The fact they haven’t is a puzzler. USC has the resources and the attractions — sun, sand and surf — to draw talented players. It finally abandoned the dusty and outdated Sports Arena for the 10,250-seat Galen Center in 2006. It has the money to bring in any number of high-profile coaches.
 
And perhaps that’s where everything will turn. If Haden is committed to lifting the basketball program to the level of football, his next step is hiring an on-the-rise coach ready to take a leap of faith.
 
“We have to go out and get a great coach, period,” Haden said.

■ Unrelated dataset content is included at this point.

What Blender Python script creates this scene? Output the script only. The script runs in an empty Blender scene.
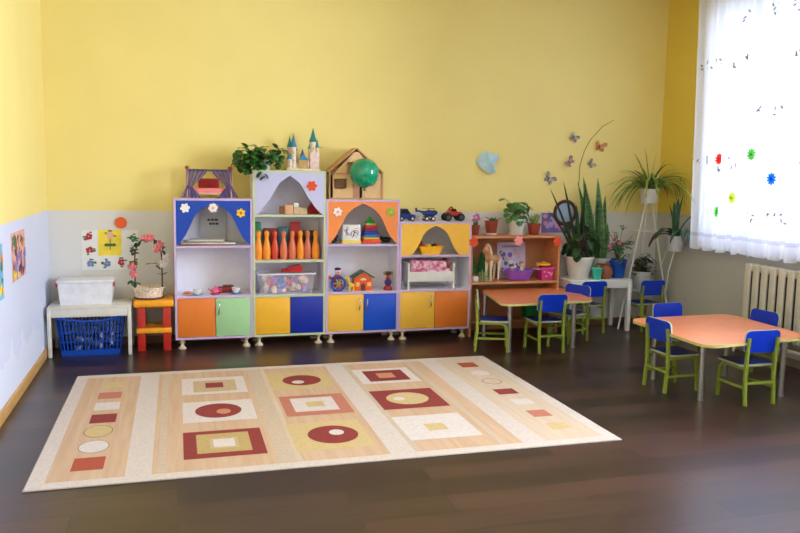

Haden has not moved either way on interim coach Bob Cantu, who is in his 12th season as a USC assistant, but it’s likely the next coach is working somewhere else right now.
 
Already mentioned is Pittsburgh coach Jamie Dixon, a southern California native who played at Notre Dame High in Sherman Oaks and served as an assistant to UCLA coach Ben Howland when Howland was at Northern Arizona and Pitt. Dixon, 47, is in his 10th season as head coach at Pitt and has led the team to two No. 1 seeds in the NCAA Tournament.
 
But there are other possible candidates, among them Shaka Smart at Virginia Commonwealth, who took his team to the Elite Eight in 2011, and Brad Stevens at Butler, whose teams advanced to the Final Four in 2010 and 2011. Haden won’t say, but any search is likely to start with those three and possibly Mark Few at Gonzaga.
 
Under O’Neill, the Trojans were going in the opposite direction. They were 6-26 last season and started this season 4-8 with a team composed mostly of transfers. Several recruits departed.
 
Until the recent unraveling, there was a belief the program was moving forward. The Trojans made three consecutive tournament appearances under coach Tim Floyd, the last in 2009, before it came under NCAA scrutiny for an alleged payment Floyd made to an associate of former USC star O.J. Mayo.
 
Floyd was never disciplined, but he resigned from his position in June 2009, claiming then-athletic director Mike Garrett had failed to offer him support during the NCAA investigation. The program is on probation until June 2014, although it is not prohibited from competing in the postseason tournament.
 
“When Tim Floyd resigned, we lost three guys to the pros and then we lost our entire recruiting class, which was released [from its commitment],” Cantu said. “Because of that huge gap in the recruiting class, we lost momentum and we lost bodies. We weren’t able to maintain the momentum that we had.”
 
Since then, USC has tried in vain to regain its footing. In many ways, it’s still attempting to get back what it had under Floyd.
 
“I think we were on track, when Tim was here, to take over the conference and take over the West,” Cantu said. “We had five guys that are in the NBA right now that are playing and playing well. Not a lot of teams can say that.”
 
Cantu, who has been a successful recruiter for USC, said he’s dealt first hand with the notion that the school is all about football. He’s heard recruits’ parents tell him that playing for the Trojans means playing at a football school.
 
“People say that sometimes, but I can go anywhere in the country and they know USC because we’re a great football school,” he said. “But basketball has been good at other places — Texas, Florida, Oklahoma, Ohio State.
 
“I think we can do it. We’ve done it before. We did it three straight years with Floyd, and Henry Bibby went to the Elite Eight in 2000-2001. So it’s been done, but it hasn’t been done on a consistent basis. That’s got to be the goal moving forward, to get the players that can help you year in and year out.”
 
Haden will have a chance to hire his first basketball coach since becoming athletic director, and although he has said there’s considerable interest in the job, the likelihood is that a prominent coach will have to be approached once the season is over. Then it will be up to Haden to lure him west — and convince him that he’s just as focused on winning in basketball as he is in football.
 
That won’t be easy.
 
“I don’t buy that you can’t be good in basketball just because you’re good in football,” Haden said. “There’s too many schools that prove that theory wrong ... We’ve had periods of some very good basketball teams, but we don’t want just periods. We want to build this program.”